CFP: Jaspers, Reason, and Understanding (at the APA Central Meeting)

Submission deadline: August 15, 2016

Conference date(s):
March 1, 2017 - March 4, 2017

Go to the conference's page

Conference Venue:

American Philosophical Association Central Division
Kansas City, United States

Topic areas

Details

Call for Proposals

Jaspers, Reason, and Understanding

Karl Jaspers, in his discussions of “Periechontology” (cf. Ontology), makes a distinction between “reason” (Vernunft) and the “understanding” or “intellect” (Verstand).  Leonard Ehrlich, Edith Ehrlich, and George B. Pepper note that for Jaspers the Encompassing of Being presents itself to us in two primordially different modes. Jaspers characterizes reason as “the bond of all modes of the Encompassing,” or, again, the bond “within us.”  “Unity and openness are, for Jaspers, a motive rather than an actualization, and it is the motive of reason…..[Reason], as the motive of unity, becomes the task for man to effect unity. The task is informed by man’s awareness of the multiplicity and disunity, defined by the challenges of one’s historic situation and animated by the freedom of Existenz engaged in its actualization.” Karl Jaspers: Basic Philosophical Writings (New Jersey: Humanities Press, 1994 [1986]), 178.
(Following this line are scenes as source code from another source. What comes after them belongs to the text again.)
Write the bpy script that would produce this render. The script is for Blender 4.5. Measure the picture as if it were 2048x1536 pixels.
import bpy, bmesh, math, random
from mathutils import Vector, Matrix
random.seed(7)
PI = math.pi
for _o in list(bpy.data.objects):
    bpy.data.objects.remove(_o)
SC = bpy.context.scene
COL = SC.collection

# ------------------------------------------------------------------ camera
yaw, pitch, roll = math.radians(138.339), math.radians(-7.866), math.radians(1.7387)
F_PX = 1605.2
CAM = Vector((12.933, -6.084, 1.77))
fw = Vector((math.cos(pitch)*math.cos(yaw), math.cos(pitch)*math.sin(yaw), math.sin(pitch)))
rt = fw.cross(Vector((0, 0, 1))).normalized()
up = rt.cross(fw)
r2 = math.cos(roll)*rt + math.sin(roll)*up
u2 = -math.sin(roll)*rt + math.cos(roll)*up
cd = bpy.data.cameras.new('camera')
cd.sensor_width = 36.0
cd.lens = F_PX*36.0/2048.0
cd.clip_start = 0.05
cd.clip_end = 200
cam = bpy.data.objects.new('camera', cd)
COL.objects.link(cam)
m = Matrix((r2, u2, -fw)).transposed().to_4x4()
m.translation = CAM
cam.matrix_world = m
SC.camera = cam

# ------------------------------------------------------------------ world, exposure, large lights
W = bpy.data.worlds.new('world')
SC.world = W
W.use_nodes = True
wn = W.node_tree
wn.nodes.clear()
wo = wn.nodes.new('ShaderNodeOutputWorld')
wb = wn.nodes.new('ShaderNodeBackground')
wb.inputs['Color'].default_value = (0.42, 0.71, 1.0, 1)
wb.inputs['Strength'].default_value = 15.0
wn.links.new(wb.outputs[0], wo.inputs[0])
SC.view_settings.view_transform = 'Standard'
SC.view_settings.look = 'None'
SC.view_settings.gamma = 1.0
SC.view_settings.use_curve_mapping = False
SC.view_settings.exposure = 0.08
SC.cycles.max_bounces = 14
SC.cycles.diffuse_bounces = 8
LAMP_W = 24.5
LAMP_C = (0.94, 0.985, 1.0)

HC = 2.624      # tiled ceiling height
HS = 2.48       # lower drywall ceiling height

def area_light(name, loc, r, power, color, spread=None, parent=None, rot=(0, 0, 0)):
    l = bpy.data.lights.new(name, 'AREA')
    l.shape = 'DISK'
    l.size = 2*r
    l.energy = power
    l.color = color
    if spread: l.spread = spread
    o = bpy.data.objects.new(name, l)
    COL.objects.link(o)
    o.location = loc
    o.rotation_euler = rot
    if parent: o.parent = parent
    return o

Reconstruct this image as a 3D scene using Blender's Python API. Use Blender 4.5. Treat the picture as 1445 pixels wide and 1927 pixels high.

In light of the issues and debates surrounding the feasibility, necessity, and cost of immigration-- as well as the developed world’s responsibility or non-responsibility for events in the developing world-- the Karl Jaspers Society of North America (KJSNA) will be hosting panels dedicated to working through rationality and global thinking in the light of Karl Jaspers’ thought. Are western models of reason and understanding (the Intellect or rationality) universally applicable? How ought we to work toward “loving communication” between parties with contrasting worldviews? Is there a motive toward unity in our modes of reasoning or rationality that is common to both religious fundamentalisms and progressive liberalisms?  Is rationality always compatible with freedom?


Proposals may address any of these or related questions, and should be 200 words in length. Extended versions of papers presentations given at the APA meeting will be considered for publication in the journal Existenz: An International Journal in Philosophy, Religion, Politics, and the Arts.